January: Boris Johnson’s triumphantly re-elected government sets about the important task of forgetting the majority of the lavish pre-election promises that it has made to the voters. Although the Chancellor who used to be Sajid Javid will have no option but to abandon the planned return to a balanced budget,

January: The Year of the Rat begins in China on 25th January. The first animal in the Chinese zodiac cycle, the rat represents wealth, surplus and success. Unfortunately, the last Year of the Rat was in 2008.

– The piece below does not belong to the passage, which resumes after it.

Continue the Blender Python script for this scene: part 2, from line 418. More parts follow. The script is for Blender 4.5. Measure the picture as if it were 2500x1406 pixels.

February: The UK’s Brexit extension is due to have expired on 31st January. Will the EU allow more time? It seems improbable unless we have either a full deal or a Labour government promising a referendum. But the transitional arrangements should provide at least some stability.

June: The usual mid-year spike in oil prices fails to materialise, mainly because of uncertainty in the emerging markets. Although Middle East military threats tend to diminish in the summer months because of the searing heat, disruptions of other kinds seem likely to continue.

September: Hong Kong’s Legislative Council elections are due to be held. Likely to impact on financial markets unless protests can be tightly controlled.

October: Asteroid 2018 VP1 will steal valuable newspaper column space from the upcoming US elections, causing alarm and panic throughout the world’s apocalypse believers. Although small enough to be susceptible to unpredictable gravitational pulls, NASA says it is currently due to pass the earth safely, on 2nd November, missing Washington DC by 260,276 miles.

November: Donald J Trump secures a second term of office, having seen off a left-of-liberal Democrat challenger with a yuuuge tax break that will ensure that the Senate doesn’t endorse the impeachment proceedings. But that his wings will have been permanently clipped.

December: Currently the end date for the Brexit transition period. A free trade agreement is, in theory, due to have been signed by the 31st. Good luck with that one, chaps.

I’ll tell you one thing, though. 2020 will probably be the year I stop saying two thousand and twenty, and start saying twenty-twenty. It’s never too late to lose an ingrained habit.